Saturday, May 3, 2008

Oughta live in here

A common refrain of secularists these days, especially with the increasing number of diaspora Indians exposing their hypocrisy too often, is to resort to a sleight of hand and discredit the expats: you cannot speak of India while living in US--or, some such western country.

The insinuation being 'you cannot really speak about India since you don't understand being distantly located, or have no real stake and hence are being unrealistic.'

I faced a similar comment from some guy on Chindu blog while talking about Jaitirth Rao's malignant, and rather misinformed swipe at Manu--the author of Hindu lawbook Manusmriti.

Mr Rao called him "misogynist Manu," hence prompting me to question if he or the 'secular' Indian Express will take the same liberty and dare print "misogynist Mohammad" or "misogynist Christianism" or "paedophile Prophet", ever?

The answer is of course no. Else they would have printed Taslima Nasrin's comments in her novel Dwikhandito where she called Islam's prophet Mohammad "our Scoundrel Prophet," or when Jerry Falwell called him "a terrorist," or the Danish cartoons.

What has this question got to do with my location I sincerely don't know, but the 'secularist' in that blog viewer clearly seemed bruised, not because of Mr Rao's comments about Manu, but due to my inquiry about his position regarding Islam's prophet.

The argument about location having anything to do with being in the know--in political or cultural context at least--is silly of course, and cowardly to boot.

First, the 'secularists' don't have the stomach to accept their own communal bias.
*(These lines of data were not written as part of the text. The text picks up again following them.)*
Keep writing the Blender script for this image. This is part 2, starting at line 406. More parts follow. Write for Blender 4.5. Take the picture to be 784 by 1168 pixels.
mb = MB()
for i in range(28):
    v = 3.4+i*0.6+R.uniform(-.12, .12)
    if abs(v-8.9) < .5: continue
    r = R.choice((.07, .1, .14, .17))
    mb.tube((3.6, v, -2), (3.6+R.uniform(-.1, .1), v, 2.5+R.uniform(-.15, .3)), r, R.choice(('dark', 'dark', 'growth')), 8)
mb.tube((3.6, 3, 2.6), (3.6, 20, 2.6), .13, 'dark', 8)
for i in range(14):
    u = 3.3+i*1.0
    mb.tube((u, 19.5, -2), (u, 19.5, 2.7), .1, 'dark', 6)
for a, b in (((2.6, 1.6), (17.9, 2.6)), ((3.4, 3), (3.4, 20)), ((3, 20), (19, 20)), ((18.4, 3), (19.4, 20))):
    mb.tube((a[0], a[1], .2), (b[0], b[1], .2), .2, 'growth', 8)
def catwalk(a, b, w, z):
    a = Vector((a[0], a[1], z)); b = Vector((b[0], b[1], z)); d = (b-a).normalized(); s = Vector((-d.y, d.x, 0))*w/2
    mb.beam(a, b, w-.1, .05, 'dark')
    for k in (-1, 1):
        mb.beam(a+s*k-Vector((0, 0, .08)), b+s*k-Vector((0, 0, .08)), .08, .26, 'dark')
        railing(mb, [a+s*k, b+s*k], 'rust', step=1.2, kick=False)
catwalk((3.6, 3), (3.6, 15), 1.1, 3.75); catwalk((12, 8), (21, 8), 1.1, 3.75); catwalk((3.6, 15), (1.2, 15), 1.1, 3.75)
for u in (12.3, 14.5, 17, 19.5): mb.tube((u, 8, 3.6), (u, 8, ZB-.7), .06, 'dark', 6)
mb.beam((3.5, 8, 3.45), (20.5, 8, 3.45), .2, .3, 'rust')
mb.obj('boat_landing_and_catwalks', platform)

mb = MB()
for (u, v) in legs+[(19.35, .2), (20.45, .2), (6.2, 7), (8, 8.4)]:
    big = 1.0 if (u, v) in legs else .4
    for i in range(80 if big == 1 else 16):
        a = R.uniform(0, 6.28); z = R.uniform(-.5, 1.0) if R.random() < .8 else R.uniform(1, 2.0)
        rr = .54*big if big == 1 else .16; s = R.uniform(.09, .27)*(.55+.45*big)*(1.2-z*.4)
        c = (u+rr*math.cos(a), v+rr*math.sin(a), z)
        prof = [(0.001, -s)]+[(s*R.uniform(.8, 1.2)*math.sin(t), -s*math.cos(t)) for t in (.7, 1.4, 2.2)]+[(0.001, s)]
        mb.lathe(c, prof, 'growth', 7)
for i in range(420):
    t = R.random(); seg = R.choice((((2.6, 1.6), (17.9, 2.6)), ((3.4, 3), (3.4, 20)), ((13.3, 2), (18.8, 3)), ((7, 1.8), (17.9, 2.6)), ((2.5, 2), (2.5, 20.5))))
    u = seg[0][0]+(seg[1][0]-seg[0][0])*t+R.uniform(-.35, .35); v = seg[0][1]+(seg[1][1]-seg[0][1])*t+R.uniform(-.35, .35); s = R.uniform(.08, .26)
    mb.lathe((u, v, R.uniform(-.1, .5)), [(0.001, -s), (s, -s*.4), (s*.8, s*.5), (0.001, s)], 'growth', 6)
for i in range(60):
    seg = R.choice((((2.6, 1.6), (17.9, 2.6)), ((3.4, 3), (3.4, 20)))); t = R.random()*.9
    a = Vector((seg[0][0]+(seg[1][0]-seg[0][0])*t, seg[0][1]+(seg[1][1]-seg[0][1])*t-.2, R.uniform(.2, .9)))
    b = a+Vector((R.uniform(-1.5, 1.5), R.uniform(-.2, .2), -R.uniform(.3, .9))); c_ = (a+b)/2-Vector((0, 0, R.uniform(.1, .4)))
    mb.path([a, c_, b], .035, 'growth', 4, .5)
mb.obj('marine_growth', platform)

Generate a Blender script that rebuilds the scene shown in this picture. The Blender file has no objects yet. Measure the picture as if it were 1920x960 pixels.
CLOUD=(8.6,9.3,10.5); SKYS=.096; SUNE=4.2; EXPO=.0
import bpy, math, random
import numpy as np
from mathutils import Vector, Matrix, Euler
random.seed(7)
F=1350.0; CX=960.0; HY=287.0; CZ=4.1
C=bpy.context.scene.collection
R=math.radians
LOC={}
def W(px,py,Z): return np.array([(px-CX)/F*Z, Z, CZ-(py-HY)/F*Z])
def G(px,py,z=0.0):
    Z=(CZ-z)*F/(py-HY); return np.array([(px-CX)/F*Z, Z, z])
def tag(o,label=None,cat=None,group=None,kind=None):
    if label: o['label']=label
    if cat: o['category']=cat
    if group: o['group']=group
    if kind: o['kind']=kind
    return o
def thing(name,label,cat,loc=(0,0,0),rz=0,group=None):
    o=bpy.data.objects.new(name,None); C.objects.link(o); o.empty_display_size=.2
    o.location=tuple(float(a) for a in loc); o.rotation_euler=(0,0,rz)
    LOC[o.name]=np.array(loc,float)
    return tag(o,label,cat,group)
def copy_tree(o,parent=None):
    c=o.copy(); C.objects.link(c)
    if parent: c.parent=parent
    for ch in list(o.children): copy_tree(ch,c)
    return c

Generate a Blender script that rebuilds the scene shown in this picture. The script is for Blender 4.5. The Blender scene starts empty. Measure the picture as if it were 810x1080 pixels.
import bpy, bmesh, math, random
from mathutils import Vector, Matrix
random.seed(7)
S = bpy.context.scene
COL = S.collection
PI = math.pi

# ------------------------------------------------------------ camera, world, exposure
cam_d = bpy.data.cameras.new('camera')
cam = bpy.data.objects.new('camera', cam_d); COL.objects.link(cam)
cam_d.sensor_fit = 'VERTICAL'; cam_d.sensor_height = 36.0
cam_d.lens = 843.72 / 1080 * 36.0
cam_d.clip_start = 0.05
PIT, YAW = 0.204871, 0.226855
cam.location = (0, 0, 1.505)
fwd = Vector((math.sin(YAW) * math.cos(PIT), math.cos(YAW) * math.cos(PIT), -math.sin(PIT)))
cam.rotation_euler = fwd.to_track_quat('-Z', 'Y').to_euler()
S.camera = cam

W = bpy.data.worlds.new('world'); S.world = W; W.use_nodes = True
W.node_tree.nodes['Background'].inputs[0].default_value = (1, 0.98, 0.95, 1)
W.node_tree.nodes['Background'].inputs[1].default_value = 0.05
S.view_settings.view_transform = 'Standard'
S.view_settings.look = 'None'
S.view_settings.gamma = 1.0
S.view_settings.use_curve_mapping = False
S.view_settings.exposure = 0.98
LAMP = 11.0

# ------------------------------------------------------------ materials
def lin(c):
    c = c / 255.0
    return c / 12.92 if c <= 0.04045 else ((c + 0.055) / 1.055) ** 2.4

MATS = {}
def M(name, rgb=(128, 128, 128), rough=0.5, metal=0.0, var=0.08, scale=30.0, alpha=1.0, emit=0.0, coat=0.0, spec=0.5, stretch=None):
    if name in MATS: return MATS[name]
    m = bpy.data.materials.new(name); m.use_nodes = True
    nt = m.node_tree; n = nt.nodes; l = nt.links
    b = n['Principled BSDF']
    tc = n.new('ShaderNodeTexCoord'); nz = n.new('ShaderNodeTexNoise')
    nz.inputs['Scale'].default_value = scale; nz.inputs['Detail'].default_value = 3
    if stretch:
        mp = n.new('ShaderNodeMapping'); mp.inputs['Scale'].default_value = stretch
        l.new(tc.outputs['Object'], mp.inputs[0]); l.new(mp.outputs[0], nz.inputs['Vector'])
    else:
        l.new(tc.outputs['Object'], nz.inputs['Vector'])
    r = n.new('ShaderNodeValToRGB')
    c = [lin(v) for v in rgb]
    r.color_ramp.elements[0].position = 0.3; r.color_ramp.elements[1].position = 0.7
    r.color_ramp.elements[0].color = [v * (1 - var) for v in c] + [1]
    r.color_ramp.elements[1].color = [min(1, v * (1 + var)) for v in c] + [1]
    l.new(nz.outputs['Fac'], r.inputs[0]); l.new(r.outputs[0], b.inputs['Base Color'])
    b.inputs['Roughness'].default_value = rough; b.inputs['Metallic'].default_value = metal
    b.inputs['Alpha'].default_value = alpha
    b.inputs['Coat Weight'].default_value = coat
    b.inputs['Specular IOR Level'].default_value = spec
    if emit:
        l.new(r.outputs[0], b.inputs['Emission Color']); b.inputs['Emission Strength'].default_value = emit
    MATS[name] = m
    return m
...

Second, this talk is a convenient cop out for them.

Almost all Indians who are abroad have families back home and hence do have a vested interest in the ongoings over there. A whole lot are out of the country for work alone, not immigration purposes, and certainly care more intensely because their future is invested in it. Having grown in India for the better part of life there is no question of being culturally severed from India either, to draw the secular scorn.

Au contraire, expat Indians are emotionally linked to India whilst the secularists long for the West--emotionally and ideologically. Rajeev Srinivasan once appositely termed the latter resident non-Indians or RNIs. In his words, "they apparently reside in India, manage to look and act astonishingly like real Indians, even hold Indian passports, but are decidedly anti-Indian in mindset."

Secularists, especially journalist hacks and seminar circuit types, have one more trick up their sleeve. They have no compunction in calling resident Indians as narrow-minded, philistine etc., because they don't travel and hence don't have a 'broad' worldview which the secularists have acquired purely on account of their govt. sponsored limited stays abroad. But when talking to expats the criterion gets reversed. Now the poor soul is disqualified because she/he doesn't live in India anymore. Thus the only enlightened beings qualified to talk about India authoritatively happen to be none else but the jetsetting secularists. Quite convenient, huh?

No one ever seems to ponder as to why so many citizens have been prompted to work abroad. The inconvenient answer being the mess created by this very 'secular' class through its predilection for the quixotic idea of socialism that wrecked India financially. If Tom Brokaw had his Greatest Generation of Americans, the 'secularists' ensured we had the Wasted Generation of Indians. The shipwreck of Nehruvian socialism had crushed Indian spirit for better part of five decades. The country could recover only when Indians started moving out, for the only work to be found was work outside the country. Veritably, Indians abroad have a silent contempt for secularist shenanigans, and this the secularists can't stomach.

I call the question of not-knowing-while-abroad silly because of its inherent irony. Hey, if I can't possibly talk about something simply by virtue of distance, how do you assert so confidently about me, and my ability, including the ability to speak about India, so removed, so distant, so far that you are from me?

3 comments:

RM said...

Very well said , socal. I have interacted with a few 'liberal' NRIs who shrink at the mention of the harm caused by islamic terrorism in India, but never seem to miss any chance at lecturing on the attrocities committed by Indian army in Kashmir. May be that is what they call dialectical materialism.

socal said...

Thanks. May be it is. I have found that the best approach is to counter their central assumptions as quietly as possible. Most people on the right just let them off without challenge and that's been a big drawback.

Anonymous said...

The NRIs, who have attachment to India ( Vs the brokers) should see through this "you are in USA" stuff.

I know some of these morons say that to people who leave in India...mistaking them to be NRIs. These NRI morons have mafia gang operating In India...mostly in academics and NGOs. They struggle to be spokesman for a vast majority of India, and get rewards from the white man for doing that. There is a whole lot of NRIs who belong to this latter category...I am not sure what hurts them as a dialog.

1- In long terms it hurts them to remain unaffected by them, while attempting to prove how they are marxists.
2- I think it would hurt them to talk about dogs...how the british created the brown sahebs..who are really not that concerned about poverty.

We have similar situation india...unless you belong to those mafia who need to talk on behalf of people, the leftist mafia would slander you. However if one belongs to their gang, then one could talk charity in 5 star hotels.